Por RUBÉN AMÓN (*)
El principal mérito de Francisco consiste, probablemente, en haber cumplido con esmero y detalle el programa electoral que nunca prometió. Es decir, que su aparición providencial en el trono de Pedro como revulsivo de una Iglesia inmovilista se atiene a la expectativa “revolucionaria” que reclamaba la opinión pública y al cambio de paso que sugería la propia “abdicación” de Benedicto XVI en su laberinto vaticano.
Un papa americano. Un papa jesuita. Un franciscano vocacional en cuyo mensaje universal se antoja prioritario el compromiso con la tolerancia, de forma que el prójimo es el prójimo mucho antes que clasificarse musulmán, cristiano, divorciado o seglar.

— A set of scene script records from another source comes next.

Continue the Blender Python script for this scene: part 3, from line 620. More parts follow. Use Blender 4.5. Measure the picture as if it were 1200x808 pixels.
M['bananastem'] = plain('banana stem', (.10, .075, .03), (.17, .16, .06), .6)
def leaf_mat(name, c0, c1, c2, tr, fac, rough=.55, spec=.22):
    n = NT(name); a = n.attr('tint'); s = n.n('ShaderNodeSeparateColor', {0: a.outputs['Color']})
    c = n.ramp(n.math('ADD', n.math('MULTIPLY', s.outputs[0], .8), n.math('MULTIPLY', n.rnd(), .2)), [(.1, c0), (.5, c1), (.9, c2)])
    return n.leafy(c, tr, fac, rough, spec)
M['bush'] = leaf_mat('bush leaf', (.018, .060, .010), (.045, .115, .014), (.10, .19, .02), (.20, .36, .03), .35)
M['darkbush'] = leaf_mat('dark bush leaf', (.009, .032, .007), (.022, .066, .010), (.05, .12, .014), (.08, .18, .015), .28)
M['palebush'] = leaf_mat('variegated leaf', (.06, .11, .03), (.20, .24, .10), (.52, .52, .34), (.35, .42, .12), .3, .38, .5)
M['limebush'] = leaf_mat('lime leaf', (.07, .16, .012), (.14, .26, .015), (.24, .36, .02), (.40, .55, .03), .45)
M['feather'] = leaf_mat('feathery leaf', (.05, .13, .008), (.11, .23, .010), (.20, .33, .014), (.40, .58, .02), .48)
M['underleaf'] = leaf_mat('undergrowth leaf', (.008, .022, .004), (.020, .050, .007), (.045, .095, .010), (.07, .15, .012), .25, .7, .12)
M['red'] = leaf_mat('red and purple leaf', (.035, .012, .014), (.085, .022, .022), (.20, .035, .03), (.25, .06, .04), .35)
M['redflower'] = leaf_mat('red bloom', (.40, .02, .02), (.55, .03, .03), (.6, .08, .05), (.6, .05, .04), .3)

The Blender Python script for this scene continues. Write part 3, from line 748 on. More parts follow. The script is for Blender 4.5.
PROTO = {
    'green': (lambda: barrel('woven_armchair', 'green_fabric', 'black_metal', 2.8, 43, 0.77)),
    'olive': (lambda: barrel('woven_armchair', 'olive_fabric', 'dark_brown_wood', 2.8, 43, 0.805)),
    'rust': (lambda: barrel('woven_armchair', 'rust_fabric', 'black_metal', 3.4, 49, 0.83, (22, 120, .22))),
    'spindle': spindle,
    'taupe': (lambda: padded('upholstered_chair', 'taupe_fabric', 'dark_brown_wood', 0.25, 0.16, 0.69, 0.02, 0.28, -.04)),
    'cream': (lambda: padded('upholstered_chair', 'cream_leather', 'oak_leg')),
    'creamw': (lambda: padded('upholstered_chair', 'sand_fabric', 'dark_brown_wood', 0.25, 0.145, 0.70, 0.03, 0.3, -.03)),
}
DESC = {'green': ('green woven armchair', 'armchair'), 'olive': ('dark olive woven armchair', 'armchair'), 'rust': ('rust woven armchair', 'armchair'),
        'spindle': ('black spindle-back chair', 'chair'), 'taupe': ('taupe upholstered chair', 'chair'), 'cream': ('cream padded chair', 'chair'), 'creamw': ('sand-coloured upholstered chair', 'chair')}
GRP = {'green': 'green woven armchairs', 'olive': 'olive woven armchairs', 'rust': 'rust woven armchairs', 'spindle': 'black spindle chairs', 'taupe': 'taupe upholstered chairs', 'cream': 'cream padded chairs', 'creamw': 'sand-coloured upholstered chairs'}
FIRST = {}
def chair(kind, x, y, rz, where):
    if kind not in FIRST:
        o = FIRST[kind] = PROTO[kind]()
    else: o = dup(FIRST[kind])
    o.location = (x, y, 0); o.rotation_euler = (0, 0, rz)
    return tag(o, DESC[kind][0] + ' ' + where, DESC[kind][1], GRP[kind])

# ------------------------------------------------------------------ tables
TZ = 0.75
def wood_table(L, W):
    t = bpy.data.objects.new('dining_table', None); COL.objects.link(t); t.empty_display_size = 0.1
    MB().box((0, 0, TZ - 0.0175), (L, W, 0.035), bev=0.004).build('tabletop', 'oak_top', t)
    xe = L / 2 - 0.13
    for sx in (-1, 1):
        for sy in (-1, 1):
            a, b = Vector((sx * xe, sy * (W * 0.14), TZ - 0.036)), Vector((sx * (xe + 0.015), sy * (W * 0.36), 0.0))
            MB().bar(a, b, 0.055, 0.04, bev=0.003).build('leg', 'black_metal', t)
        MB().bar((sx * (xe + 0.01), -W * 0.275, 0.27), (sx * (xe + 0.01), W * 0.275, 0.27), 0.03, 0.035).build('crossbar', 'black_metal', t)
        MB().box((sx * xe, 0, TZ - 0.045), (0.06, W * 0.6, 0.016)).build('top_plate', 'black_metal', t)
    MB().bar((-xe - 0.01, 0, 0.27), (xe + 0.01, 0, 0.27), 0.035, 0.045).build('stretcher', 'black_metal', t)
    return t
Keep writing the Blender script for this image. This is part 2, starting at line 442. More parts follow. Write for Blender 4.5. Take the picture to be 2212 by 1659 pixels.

Jorge Mario Bergoglio se atiene, por tanto, a una suerte de “papulismo”. Un concepto híbrido entre el papismo y el populismo con el que pretende formalizar desde el Vaticano la revolución de las formas, sea para lavar los pies de un recluso, sea para hacerse humano y desmitificar el dogma de la infalibilidad: “Quién soy yo para juzgar a un homosexual”.
Semejante debilidad se ha convertido en su principal fortaleza, hasta el extremo de que la figura de Francisco le resulta más atractiva a Pablo Iglesias que al Opus Dei, especialmente en la doctrina social y en los guiños a la teología de la liberación.
Francisco es el Papa de todos. De los creyentes y de los no creyentes. Es la versión “mejorada” de Barack Obama, la conciencia moral de Occidente, el azote firme del capitalismo despiadado, el enérgico valedor de la purga contra la lacra de la pederastia.
Suya ha sido la iniciativa de expiar los pecados de la Iglesia en los escándalos de los abusos sexuales, pero la catarsis no debe interpretarse exactamente como un mérito, sino como una obligación de la que se sustrajeron o distanciaron sus predecesores.
Francisco rectifica el encubrimiento de antaño. Arremete contra la Iglesia burocrática y funcionarial. Exige a los obispos que estén tan atentos a su rebaño que huelan a oveja, pero su revolución -insistimos en el sustantivo- tiene pendiente sobrepasar los estrictos matices cosméticos.
Ahí radica su gran desafío de 2015 y de los años venideros. Superadas las formas o transformadas en un discurso acogedor, el papado necesita exponerse a fondo. Y el fondo es el porvenir de una Iglesia colegiada, sensible a la influencia de las mujeres, abierta a la comunión de los divorciados, consciente de la discriminación homosexual, refractaria al dogmatismo moral del catecismo, implicada en el ecumenismo, distanciada del castigo del infierno, justificada en el cristianismo ejemplar de los primeros tiempos.
El cantante ha cambiado. Queda pendiente la canción. De otro modo, el papado se arriesga a consumirse en los gestos.
Francisco ha limpiado la Iglesia. La ha humanizado. Ha saneado las cuentas. Ha acabado con el hermetismo bancario. Ha perseguido la corrupción, pero unas y otras proezas deben compadecerse con las emergencias de una sociedad que se ha transformado, que modula hacia el escepticismo, que apuesta por las confesiones evangélicas, que discrepa de las restricciones sexuales y morales, y que admira al sumo pontífice no como Papa sino como hombre.
(*) Periodista, excorresponsal en Roma de ‘El Mundo’.